Gadsden School District--low income parents, with
37% English Language Learners--moved within five years from the bottom of the
89 NM school districts up to the top third.
A new superintendent implemented a "no excuses" policy at all
levels, and it worked.
Other districts improved,
and other states have moved up the ranks.
If a governor were willing to keep track of progress and advocate
"no excuses" she could make a difference.
Higher
education is also overpriced and under-performing.
Washington
Monthly, a respected magazine that ranks colleges, calculated in 2018 that
out of 14 research institutions in the surrounding states (not counting UT
Austin) UNM ranked only eighth in research dollars, and NMSU twelfth. Worse, in
the category of "social mobility" (efforts to recruit and retain
low-income populations) UNM ranked eleventh and NMSU thirteenth.
UTEP ranks fifth.
NMSU's math and engineering departments used
to rank regularly in the top thirty, nationwide.
Today they have slipped out of sight in
national rankings. At UNM Archaeology and Latin American Studies were in the
top ten.
No more.
Money?
In sheer dollars per full time student (FTE) NM
ranks a robust ninth among states.
In each of the surrounding states higher
education spending per FTE is significantly lower than in New Mexico.
Arizona and Colorado, with better universities, spend one-third and one
half, respectively, of what New Mexico spends per FTE!
(1)
Washington Monthly Rankings:
https://washingtonmonthly.com/2018college-guide?ranking=2018-rankings-national-universities.
(2) https://nsf.gov/statistics/state-indicators/indicator/state-support-for-higher-education-per-fte-student
As Secretary
of Higher Education during Governor Martinez' first term I worked with college
presidents to create a new funding formula that would reward graduating more
students, more STEM degrees, and more low-income students. We were grossly overproducing criminal
justice majors, social workers, and teachers while grossly under-producing
graduates in STEM-related fields. Hispanics
and Natives were lagging. They comprise
60% of our population so we can't afford not
to do a better job if we want a trained workforce. The legislature, however, responding to
vested interests, funded the formula only at 3%. The rest of the higher education budget was
simply doled out proportionately to each institution's appropriation the year
before. Five years later, in 2018 formula
funding was up to 4%--not nearly enough to change the behavior of managers, a
fact consistent with falling rankings. And
with independent boards governing each institution, no system exists to promote statewide goals. All too often regents with arbitrary agendas
bicker endlessly on minor issues, seldom challenging top management priorities. A statewide board, setting statewide goals,
would help. Politically difficult? Yes, pero
si se puede.
In 1960 New
Mexico ranked 17th among states in the proportion of residents with a high
school degree.
By 2015 it had dropped to
44.
In 1990 New Mexico ranked 22 in the
proportion of residents with at least a Bachelor's degree.
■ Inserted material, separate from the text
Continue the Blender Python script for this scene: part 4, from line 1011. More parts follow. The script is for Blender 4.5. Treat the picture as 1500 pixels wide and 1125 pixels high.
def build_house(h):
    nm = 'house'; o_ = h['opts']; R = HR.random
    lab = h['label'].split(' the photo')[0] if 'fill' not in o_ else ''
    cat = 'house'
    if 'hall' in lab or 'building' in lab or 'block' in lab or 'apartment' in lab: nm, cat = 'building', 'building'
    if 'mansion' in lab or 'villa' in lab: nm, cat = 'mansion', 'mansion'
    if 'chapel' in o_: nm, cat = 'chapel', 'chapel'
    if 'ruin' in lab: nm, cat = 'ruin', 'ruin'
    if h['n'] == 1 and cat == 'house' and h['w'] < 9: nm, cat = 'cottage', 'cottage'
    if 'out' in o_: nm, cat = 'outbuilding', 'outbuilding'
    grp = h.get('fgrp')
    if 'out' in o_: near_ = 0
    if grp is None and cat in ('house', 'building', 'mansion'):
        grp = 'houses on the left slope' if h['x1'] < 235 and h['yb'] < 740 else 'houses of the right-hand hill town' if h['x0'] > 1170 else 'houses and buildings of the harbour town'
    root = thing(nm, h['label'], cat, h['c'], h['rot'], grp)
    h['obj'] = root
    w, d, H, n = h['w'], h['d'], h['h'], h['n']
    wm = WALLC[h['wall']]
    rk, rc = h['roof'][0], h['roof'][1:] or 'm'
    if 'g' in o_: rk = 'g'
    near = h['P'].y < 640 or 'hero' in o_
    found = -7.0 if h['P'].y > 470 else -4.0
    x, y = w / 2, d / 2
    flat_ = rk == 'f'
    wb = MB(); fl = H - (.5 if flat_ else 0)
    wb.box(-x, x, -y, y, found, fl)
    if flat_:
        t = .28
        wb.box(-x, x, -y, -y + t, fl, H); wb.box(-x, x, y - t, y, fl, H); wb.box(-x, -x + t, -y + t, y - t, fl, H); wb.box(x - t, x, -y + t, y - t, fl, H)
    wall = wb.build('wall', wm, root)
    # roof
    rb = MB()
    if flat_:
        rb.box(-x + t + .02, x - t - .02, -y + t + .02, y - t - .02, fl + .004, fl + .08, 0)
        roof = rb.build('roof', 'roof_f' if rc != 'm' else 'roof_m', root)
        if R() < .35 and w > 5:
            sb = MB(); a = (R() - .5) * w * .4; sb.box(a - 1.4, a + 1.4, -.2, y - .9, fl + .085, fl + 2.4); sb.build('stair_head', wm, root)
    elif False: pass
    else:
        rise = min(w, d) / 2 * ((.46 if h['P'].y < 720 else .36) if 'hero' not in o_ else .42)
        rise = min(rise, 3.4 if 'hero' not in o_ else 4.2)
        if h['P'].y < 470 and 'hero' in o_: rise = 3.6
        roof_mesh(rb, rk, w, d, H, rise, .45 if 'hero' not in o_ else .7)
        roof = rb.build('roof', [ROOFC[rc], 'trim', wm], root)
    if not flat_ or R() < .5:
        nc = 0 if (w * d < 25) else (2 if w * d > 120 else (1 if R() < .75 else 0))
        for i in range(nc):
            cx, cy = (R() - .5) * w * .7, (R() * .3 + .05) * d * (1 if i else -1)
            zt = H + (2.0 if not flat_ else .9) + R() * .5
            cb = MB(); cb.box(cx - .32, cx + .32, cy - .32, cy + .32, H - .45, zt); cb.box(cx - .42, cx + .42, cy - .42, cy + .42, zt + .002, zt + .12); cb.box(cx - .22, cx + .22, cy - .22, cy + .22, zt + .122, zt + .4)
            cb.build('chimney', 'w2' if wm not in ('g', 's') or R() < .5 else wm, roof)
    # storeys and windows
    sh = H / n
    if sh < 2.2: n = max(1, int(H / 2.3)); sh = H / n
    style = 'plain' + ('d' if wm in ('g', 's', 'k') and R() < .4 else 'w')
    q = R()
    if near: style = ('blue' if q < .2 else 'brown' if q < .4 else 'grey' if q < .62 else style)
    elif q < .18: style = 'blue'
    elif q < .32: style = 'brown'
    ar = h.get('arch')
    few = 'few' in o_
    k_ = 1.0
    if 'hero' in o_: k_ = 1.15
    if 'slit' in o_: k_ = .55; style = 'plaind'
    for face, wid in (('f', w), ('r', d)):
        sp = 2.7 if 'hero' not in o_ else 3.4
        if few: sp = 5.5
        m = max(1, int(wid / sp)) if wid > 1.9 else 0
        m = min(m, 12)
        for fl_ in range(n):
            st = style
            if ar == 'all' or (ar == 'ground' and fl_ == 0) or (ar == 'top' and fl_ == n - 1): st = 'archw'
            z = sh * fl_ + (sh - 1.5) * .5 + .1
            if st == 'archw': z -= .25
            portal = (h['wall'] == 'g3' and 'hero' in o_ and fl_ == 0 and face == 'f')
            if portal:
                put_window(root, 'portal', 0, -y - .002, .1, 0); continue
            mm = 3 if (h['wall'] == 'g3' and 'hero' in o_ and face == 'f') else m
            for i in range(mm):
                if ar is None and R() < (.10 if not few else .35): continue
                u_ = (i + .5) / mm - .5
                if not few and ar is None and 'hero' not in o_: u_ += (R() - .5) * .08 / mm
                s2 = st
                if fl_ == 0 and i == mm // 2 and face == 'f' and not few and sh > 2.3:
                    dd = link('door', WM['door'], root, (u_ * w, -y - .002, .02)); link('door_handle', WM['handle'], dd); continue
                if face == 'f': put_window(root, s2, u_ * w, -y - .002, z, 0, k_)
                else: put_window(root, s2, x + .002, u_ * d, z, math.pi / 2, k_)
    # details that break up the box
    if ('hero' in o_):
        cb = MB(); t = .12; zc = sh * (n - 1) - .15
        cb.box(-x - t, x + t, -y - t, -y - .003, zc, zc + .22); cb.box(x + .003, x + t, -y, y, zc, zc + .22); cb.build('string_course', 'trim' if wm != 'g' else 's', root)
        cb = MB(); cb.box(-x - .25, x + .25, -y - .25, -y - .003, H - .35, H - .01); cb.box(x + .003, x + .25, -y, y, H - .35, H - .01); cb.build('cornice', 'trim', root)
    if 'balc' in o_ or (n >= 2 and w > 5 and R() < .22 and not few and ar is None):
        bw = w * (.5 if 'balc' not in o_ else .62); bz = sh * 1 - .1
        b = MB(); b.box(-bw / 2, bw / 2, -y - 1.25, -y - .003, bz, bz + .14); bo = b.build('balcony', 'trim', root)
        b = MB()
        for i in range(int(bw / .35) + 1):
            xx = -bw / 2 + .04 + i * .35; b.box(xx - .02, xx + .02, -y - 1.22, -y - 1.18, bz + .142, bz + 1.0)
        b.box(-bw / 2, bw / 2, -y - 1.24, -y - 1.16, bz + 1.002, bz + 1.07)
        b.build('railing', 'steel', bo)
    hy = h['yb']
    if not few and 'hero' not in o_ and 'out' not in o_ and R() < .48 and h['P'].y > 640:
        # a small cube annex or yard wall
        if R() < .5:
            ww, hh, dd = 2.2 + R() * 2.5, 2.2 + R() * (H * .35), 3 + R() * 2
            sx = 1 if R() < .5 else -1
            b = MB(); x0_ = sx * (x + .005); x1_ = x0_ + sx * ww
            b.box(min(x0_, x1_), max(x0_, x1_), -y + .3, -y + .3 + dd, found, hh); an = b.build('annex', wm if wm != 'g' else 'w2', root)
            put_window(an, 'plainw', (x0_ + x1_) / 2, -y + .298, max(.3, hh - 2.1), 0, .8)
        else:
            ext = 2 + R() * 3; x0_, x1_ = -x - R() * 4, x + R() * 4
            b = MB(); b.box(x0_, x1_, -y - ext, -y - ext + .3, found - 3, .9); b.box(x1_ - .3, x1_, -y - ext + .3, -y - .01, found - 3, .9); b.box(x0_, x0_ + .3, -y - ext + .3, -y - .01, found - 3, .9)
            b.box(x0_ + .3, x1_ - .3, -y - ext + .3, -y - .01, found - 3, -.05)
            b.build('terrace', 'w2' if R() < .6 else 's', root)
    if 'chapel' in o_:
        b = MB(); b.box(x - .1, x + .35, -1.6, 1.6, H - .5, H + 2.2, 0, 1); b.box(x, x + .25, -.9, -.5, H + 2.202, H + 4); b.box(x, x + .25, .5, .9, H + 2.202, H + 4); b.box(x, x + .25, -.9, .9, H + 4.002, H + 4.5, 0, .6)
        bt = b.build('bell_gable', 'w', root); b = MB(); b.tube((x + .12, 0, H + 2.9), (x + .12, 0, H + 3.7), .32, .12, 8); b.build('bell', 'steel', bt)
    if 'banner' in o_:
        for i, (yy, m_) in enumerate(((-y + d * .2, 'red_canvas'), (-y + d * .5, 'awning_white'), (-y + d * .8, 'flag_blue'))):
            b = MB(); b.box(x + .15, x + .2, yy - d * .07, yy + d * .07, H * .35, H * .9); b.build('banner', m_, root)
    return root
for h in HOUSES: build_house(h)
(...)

In 2010 it ranked 37, and in 2015 it ranked
42.
UNM was once competitive in research
with Arizona State, Utah, Texas A&M, and Colorado State:
no more, and UTEP is catching up fast.
While there are pockets of excellence here
and there, the overall story is one of decline.
Some students are already voting with their feet.
(1) High School: for
1990-2000-2010 see http://proximityone.com/edattain.htm;
for 2015 see NCHEMS, http://www.higheredinfo.org/dbrowser/?level=nation&mode=graph&state=0&submeasure=237.
(2) Bacchelor's Degree or Above: for 1990-2000-2010 see :
http//proximityone.com/edattain.htm
Over 60% of
our state tax dollars go to education. Citizens,
media, and legislators need urgently to place comprehensive education reform high
on the agenda for incoming Governor Lujan Grisham. Given the power of vested interests, improving
education will require strong advocates, not just reassuring sound bites.